Sunday, 20 January 2013

'Schedule? What fricking schedule?'

...as the monks used to say in the scriptorium at Lindisfarne. But in the 21st century it's not good enough to say 'it'll be ready in God's good time', so here's something to be going on with:
  • April 2013 Version 2, incorporating EA-EU
  • June Version 2.1, incorporating a number (TBC) of pairs beginning with I
  • July Version 3, incorporating IA-IU
  • September Version 4, incorporating OA-OU
  • October Version 5, incorporating all vowel pairs
This is aspirational - all back-of-an-envelope stuff at the moment, but
...a man's reach should exceed his grasp,
Or what's a heaven for?
as wossname said, poet chappie. Got it. Browning. And note that in this poem the second line includes the expression 'bear with me', which doesn't mean 'Excuse me while I go to the stockroom [my most recent exposure to this trope, at time of writing, must have been at a shoe-shop] and laugh at the very idea of stocking that size' - or anything like it.

Tale from the word-front


On my journey through the -EA-s (and this should be the last time I mention this pair of letters (or 'digraph' as we say in the trade) - I've just met the word 'upspeak'. Hitherto in my sporadic brushes with academe I've known it as 'HRT' - not that ladies of a certain age get a new lease of life and start talking like Australians; 'HRT', in this context is 'high-rise terminal'. The person who thought up that abbreviation must have been either totally humourless or they were a member of the pee po belly bum drawers school of ironists, and thought it would be funny to get other academics to say 'HRT'.

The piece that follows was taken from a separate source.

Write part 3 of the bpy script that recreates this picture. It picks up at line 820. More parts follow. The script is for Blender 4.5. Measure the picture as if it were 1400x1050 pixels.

Upspeak is the tendency to raise the tone of a statement in a way that makes it sound - to baby-boomers like me - like a question. When I first became aware of this trait, I interpeted it as an admirable token of diffidence; the implied background mood-music was 'I'm not doing a very good job of explaining this; do you understand what I'm trying to say?' (I suspect something like that may have been involved in its inception. I first heard it in 1971, coming from a fellow student (or what was called, in the colourful local argot, a 'gentleman in statu pupillari') who had recently returned from some time volunteering [the 'year out' hadn't yet been invented] in a US summer camp. And he had acquired the US trait of strenuous openness to the expression of others' opinions.)

But the flood-gates really opened when Australian soaps became a staple of late-afternoon/early-evening TV in the UK. (Which suggests to my butterfly mind a possible future post on the influence of soaps on Br English.... But The Schedule may delay that, as it will quite probably reduce the frequency of these posts.) 

Returning to the topic of upspeak... Of my two children, my first managed to avoid it as he was sensitive to my pained expression when he lapsed into the intonation of his peers. But his sister is a confirmed upspeaker. As with the sentence-initial 'Hopefully'...', I'm afraid this foreign import will be adopted into standard English (whatever that is) later this century. But over my dead body (which, later this century, won't be an insurmountable obstacle!)

b
Update 2013.01.21: A few tweaks.

Update: 2017.02.19.16:05 


– A few format tweaks, removed old footer, and added explanatory parenthesis in blue.